Namun, akibat sedimentasi yang parah kini hanya mampu menampung 39,5
juta kubik.
Direktur Utama PDAU Kabupaten Kuningan Rafian Joni
mengakui Waduk Darma tergolong lambat. Sekalipun potensinya besar dengan
bentang alam yang menarik dan didukung cuaca yang sejuk, kawasan wisata
ini bisa dibilang masih dikelola ”seadanya”.
Persis seperti
diungkapkan Enci, panggung wisata Waduk Darma memang sepi-sepi saja.
Kondisi itu membuat pilihan wisata di Waduk Darma menjadi terbatas.
”Saya paling suka berkeliling naik perahu saja di waduk. Bisa berhenti
dulu membeli ikan di jaring apung di tengah waduk dan lihat-lihat
pemandangan.

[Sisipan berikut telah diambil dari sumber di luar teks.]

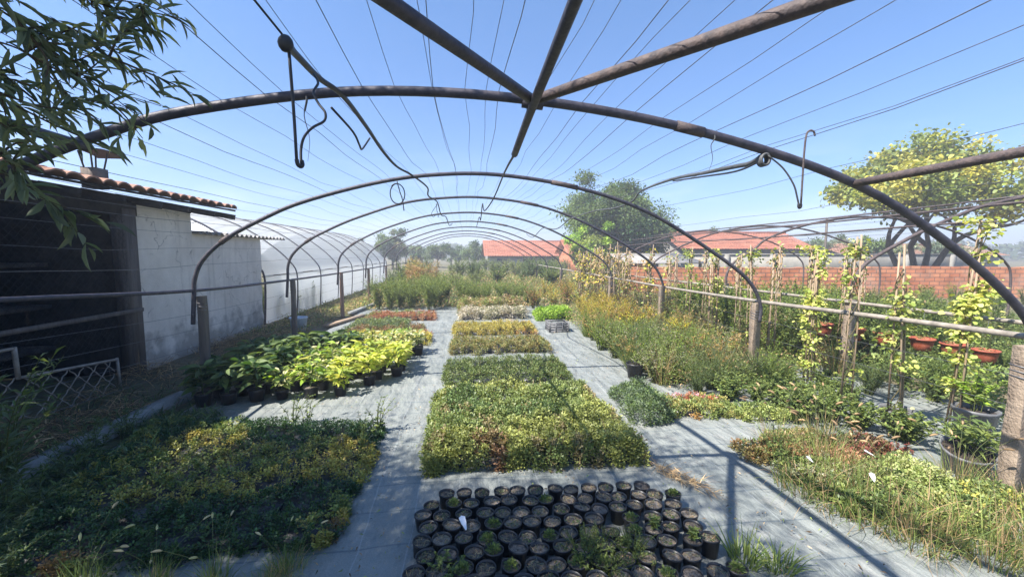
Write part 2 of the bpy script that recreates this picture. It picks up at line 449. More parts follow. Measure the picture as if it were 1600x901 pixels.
class G:
    """collects shapes that become ONE mesh"""
    def __init__(self):
        self.v, self.f, self.c, self.n = [], [], [], 0
    def add(self, v, faces, col=(.5, .5, .5)):
        v = np.asarray(v, float).reshape(-1, 3)
        if not isinstance(faces, list):
            faces = [faces]
        for f in faces:
            f = np.asarray(f, np.int64)
            if len(f):
                self.f.append(f + self.n)
        c = np.asarray(col, float)
        if c.ndim == 1:
            c = np.tile(c, (len(v), 1))
        self.v.append(v); self.c.append(c); self.n += len(v)
        return self
    def box(self, c, s, rz=0.0, tilt=None, col=(.5, .5, .5)):
        sx, sy, sz = np.asarray(s, float) / 2
        b = min(sx, sy, sz) * 0.12
        v = []
        for (ix, iy, iz) in [(a, d, e) for a in (-1, 1) for d in (-1, 1) for e in (-1, 1)]:
            v.append((ix * sx, iy * sy, iz * sz))
        v = np.array(v)
        if tilt is not None:
            v = v @ np.array(Matrix.Rotation(tilt[0], 3, tilt[1])).T
        cz, sn = math.cos(rz), math.sin(rz)
        v = v @ np.array([[cz, -sn, 0], [sn, cz, 0], [0, 0, 1]]).T + np.asarray(c, float)
        f = [(0, 1, 3, 2), (4, 6, 7, 5), (0, 4, 5, 1), (2, 3, 7, 6), (0, 2, 6, 4), (1, 5, 7, 3)]
        return self.add(v, np.array(f), col)
    def tube(self, pts, r, n=8, col=(.5, .5, .5), cap=True):
        p = np.asarray(pts, float)
        k = len(p)
        r = np.full(k, r) if np.isscalar(r) else np.asarray(r, float)
        t = unit(np.gradient(p, axis=0))
        ref = np.array([0, 0, 1.0]) if abs(t[0, 2]) < 0.9 else np.array([1.0, 0, 0])
        a = unit(np.cross(t[0], ref))
        rings = []
        ang = np.linspace(0, 2 * PI, n, endpoint=False)
        for i in range(k):
            a = a - t[i] * np.dot(a, t[i]); a = a / max(np.linalg.norm(a), 1e-9)
            b = np.cross(t[i], a)
            rings.append(p[i] + r[i] * (np.cos(ang)[:, None] * a + np.sin(ang)[:, None] * b))
        v = np.concatenate(rings)
        i0 = (np.arange(k - 1)[:, None] * n + np.arange(n)[None, :]).ravel()
        i1 = (np.arange(k - 1)[:, None] * n + (np.arange(n)[None, :] + 1) % n).ravel()
        fs = [np.stack([i0, i1, i1 + n, i0 + n], 1)]
        if cap:
            v = np.concatenate([v, p[:1], p[-1:]])
            j = np.arange(n); jn = (j + 1) % n
            fs.append(np.stack([jn, j, np.full(n, k * n)], 1))
            fs.append(np.stack([(k - 1) * n + j, (k - 1) * n + jn, np.full(n, k * n + 1)], 1))
        return self.add(v, fs, col)
    def lathe(self, prof, n=16, c=(0, 0, 0), col=(.5, .5, .5), sx=1, sy=1):
        """revolves (r, z) pairs round Z"""
        pr = np.asarray(prof, float); k = len(pr)
        ang = np.linspace(0, 2 * PI, n, endpoint=False)
        v = np.stack([pr[:, 0, None] * np.cos(ang) * sx, pr[:, 0, None] * np.sin(ang) * sy, np.repeat(pr[:, 1, None], n, 1)], -1).reshape(-1, 3) + np.asarray(c, float)
        i0 = (np.arange(k - 1)[:, None] * n + np.arange(n)[None, :]).ravel()
        i1 = (np.arange(k - 1)[:, None] * n + (np.arange(n)[None, :] + 1) % n).ravel()
        return self.add(v, np.stack([i0, i1, i1 + n, i0 + n], 1), col)
    def grid(self, P, col=(.5, .5, .5)):
        """P: (a, b, 3) array of points"""
        a, b = P.shape[:2]
        i = (np.arange(a - 1)[:, None] * b + np.arange(b - 1)[None, :]).ravel()
        return self.add(P.reshape(-1, 3), np.stack([i, i + 1, i + b + 1, i + b], 1), col)
    # ---- leaves: P base, D direction, L length, W width, C colour, all per leaf
    def leaves(self, P, D, L, W, C, kind='lance', droop=0.25, upv=None):
        P = np.asarray(P, float); N = len(P)
        if N == 0:
            return self
        D = unit(D)
        L = np.broadcast_to(np.asarray(L, float), (N,)); W = np.broadcast_to(np.asarray(W, float), (N,))
        C = np.broadcast_to(np.asarray(C, float), (N, 3))
        u = (np.array([0, 0, 1.0]) + rng.normal(0, 0.45, (N, 3))) if upv is None else upv
        S = np.cross(D, u); S = unit(S + 1e-6)
        Nn = np.cross(S, D)
        if kind == 'lance':
            T = np.array([(0, 0, 0), (-.5, .45, .10), (0, .52, 0), (.5, .45, .10), (0, 1, -droop)])
            F = np.array([(0, 2, 4, 1), (0, 3, 4, 2)])
        elif kind == 'round':
            T = np.array([(0, 0, 0), (-.5, .55, .06), (0, .55, -.04), (.5, .55, .06), (-.28, .95, .02), (.28, .95, .02)])
            F = np.array([(0, 2, 4, 1), (2, 0, 3, 5)])
            T = np.array([(0, 0, 0), (-.5, .4, .08), (-.36, .88, .02 - droop * .7), (0, 1, -droop), (.36, .88, .02 - droop * .7), (.5, .4, .08), (0, .5, -.03)])
            F = np.array([(0, 6, 2, 1), (6, 3, 2, 2), (0, 5, 4, 6), (6, 4, 3, 3)])
            F = np.array([(0, 6, 2, 1), (0, 5, 4, 6), (6, 4, 3, 2)])
        else:  # broad: a folded, drooping blade with a midrib
            ys = [0, .22, .5, .78, 1]; ws = [.10, .72, 1, .66, .02]
            T = []
            for y, w in zip(ys, ws):
                z = -droop * y * y + 0.0
                T += [(-.5 * w, y * .98, z + .10 * w), (0, y, z), (.5 * w, y * .98, z + .10 * w)]
            T = np.array(T)
            F = []
            for i in range(4):
                a = i * 3
                F += [(a, a + 1, a + 4, a + 3), (a + 1, a + 2, a + 5, a + 4)]
            F = np.array(F)
        k = len(T)
        V = (P[:, None, :] + T[None, :, 0, None] * (W[:, None, None] * S[:, None, :])
             + T[None, :, 1, None] * (L[:, None, None] * D[:, None, :])
             + T[None, :, 2, None] * (L[:, None, None] * Nn[:, None, :]))
        FF = (F[None] + (np.arange(N) * k)[:, None, None]).reshape(-1, F.shape[1])
        return self.add(V.reshape(-1, 3), FF, np.repeat(C, k, 0))
    def blades(self, P, D, L, W, C, droop=0.5, k=4):
        """grass blades: strips that arch over"""
        P = np.asarray(P, float); N = len(P)
        if N == 0:
            return self
        D = unit(D)
        L = np.broadcast_to(np.asarray(L, float), (N,)); W = np.broadcast_to(np.asarray(W, float), (N,))
        dr = np.broadcast_to(np.asarray(droop, float), (N,))
        C = np.broadcast_to(np.asarray(C, float), (N, 3))
        S = unit(np.cross(D, np.array([0, 0, 1.0]) + rng.normal(0, .3, (N, 3))) + 1e-6)
        out = []
        for i in range(k + 1):
            t = i / k
            c = P + D * (L * t)[:, None]
            c[:, 2] -= L * dr * t * t * 0.6
            c[:, :2] += D[:, :2] * (L * dr * t * t * 0.35)[:, None]
            w = (W * max(1 - t ** 1.6, 0.04) * 0.5)[:, None]
            out.append(c - S * w); out.append(c + S * w)
        V = np.stack(out, 1)
        kk = 2 * (k + 1)
        F = np.array([(2 * i, 2 * i + 1, 2 * i + 3, 2 * i + 2) for i in range(k)])
        FF = (F[None] + (np.arange(N) * kk)[:, None, None]).reshape(-1, 4)
        return self.add(V.reshape(-1, 3), FF, np.repeat(C, kk, 0))
    def build(self, name, mat, parent=None, smooth=False, loc=None, rz=0.0):
        me = bpy.data.meshes.new(name)
        V = np.concatenate(self.v).astype(np.float32)
        me.vertices.add(len(V)); me.vertices.foreach_set('co', V.ravel())
        loops = np.concatenate([f.ravel() for f in self.f]).astype(np.int32)
        tot = np.concatenate([np.full(len(f), f.shape[1]) for f in self.f]).astype(np.int32)
        st = np.concatenate([[0], np.cumsum(tot)[:-1]]).astype(np.int32)
        me.loops.add(len(loops)); me.loops.foreach_set('vertex_index', loops)
        me.polygons.add(len(tot)); me.polygons.foreach_set('loop_start', st)
        if smooth:
            me.polygons.foreach_set('use_smooth', np.ones(len(tot), bool))
        me.update(calc_edges=True)
        a = me.color_attributes.new('Col', 'FLOAT_COLOR', 'POINT')
        Cc = np.concatenate(self.c); Cc = np.concatenate([Cc, np.ones((len(Cc), 1))], 1).astype(np.float32)
        a.data.foreach_set('color', Cc.ravel())
        me.materials.append(mat if not isinstance(mat, str) else M[mat])
        o = bpy.data.objects.new(name, me)
        COL.objects.link(o)
        if parent is not None:
            o.parent = parent
        if loc is not None:
            o.location = loc
        o.rotation_euler.z = rz
        return o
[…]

Kalau anak-anak sih main-main aja di taman,” kata Sri Ayu
Ningsih (31), ibu dua anak yang Minggu itu mengajak adik dan anak
perempuannya berwisata ke Darma.
Berusaha bangkit
Untuk
membangkitkan kembali gairah wisata di Waduk Darma perlu biaya besar.
Pemkab Kuningan tahun ini menganggarkan Rp 1 miliar untuk memperbaiki
jalur pejalan kaki (pedestrian), tempat bermain anak-anak, serta jalur
terbuka untuk kafe dan restoran.
Dalam desain PDAU Kabupaten
Kuningan, di Waduk Darma akan dibangun sebuah hotel dan resor besar
dengan nilai investasi Rp 60 miliar. Proyek diperkirakan selesai lima
tahun ke depan. Targetnya menjadikan Waduk Darma pusat wisata dan
olahraga air di Indonesia.
Kesadaran untuk menggerakkan wisata
Waduk Darma didasari kenyataan bahwa Kuningan kini mengandalkan
pendapatannya pada pariwisata dan konservasi alam. Posisinya sebagai
lahan tangkapan air di pantura membuat kabupaten tersebut bergantung
banyak pada wisata. Waduk Darma yang indah dan damai jadi pintu awal
menuju ke arah sana. Selamat berwisata!